Allow me to quote just two haiku:
"The lone hibiscus
waits for the sun to bloom:
morning’s first offering"
What a lovely haiku! In these three short lines we see the poet early in the morning, watching as the flower waits for the sun to arise, then we see that this is the first offering of the day made by a religious man.
"In the well
studying her image
a woman"
For me this conjures an image of a villager, who perhaps doesn’t own a mirror, at the well drawing the day’s water. She sees her reflection in the still water and looks at in wonder and admiration.

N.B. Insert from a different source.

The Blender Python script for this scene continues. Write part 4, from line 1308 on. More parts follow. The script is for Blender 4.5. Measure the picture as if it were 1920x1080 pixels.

Because, like the original experience, the sum of the details are unspecific, as in “Without washing hands / he touches hibiscus for worship / her frowning glance”, the reader is asked to make up his or her own mind about the haiku. What it means for the reader may be entirely different from the original thought of the poet. The death that is part of nature that we see in “Not sad to die / blooming after a day’s rain –/ the mushroom”, might cause us to ask: Are death and life the same thing in the context of the poem? Does Singh mean to express that the brevity of the mushroom’s life is heightened by its refreshing wash of rain, even as we can be ecstatic in the midst of the thoughts of inevitable death and decay? In fact, the poem doesn’t, I think, exclude this possibility and remains therefore true to itself.
Can art, either in writing or speech, driven to the level of the fabulous by intensity of desire, transcend mortality? Can it redeem or compensate for the indignities of ill health, physical labour or pain? These are themes that drive Singh’s haiku. The eroticism of many of Singh’s haiku have been previously remarked upon, but in this collection he puts a hard spin on traditional themes. The mortality, redemption and immortality of the poet seem to be uppermost in his mind, as in “Fearing allergies / he misses full moon party / savours white light”.
In both the poems and in everyday reality, life is crumbling into dust. Indeed, in “The long night passes / sleeplessly I deep-breathe - / mosquitoes in bed”, the poem seems to say all our lives are neither more nor less than “long nights” spent sleepless. In “the lone poet / watching his interview - / two minutes fame” there is the reprieve of “two minutes fame”, against the final collapse and there’s the possibility of, if not immortality, at least honour through art.
Singh’s Prefactory Note to The River Returns includes the sentence: “In these selected tanka and haiku – at times providing sequences – I have tried to evoke the essence of the moment in its sensory details as selflessly as possible.” Our world needs more of that awareness. We could all do with more tanka and haiku moments in our lives. We can discover these moments if we learn to live simply, sit quietly and observe with open eyes and hearts.
Perhaps dreams are all, as this collection seems to suggest: “A dead voice / calling up at dawn: / drowsy eyes”. Perhaps the work done, no matter how mundane, or how grand, is the song and the dance, and the lines and scars we bear from it dignify. And perhaps poetry honours this wild dream of living.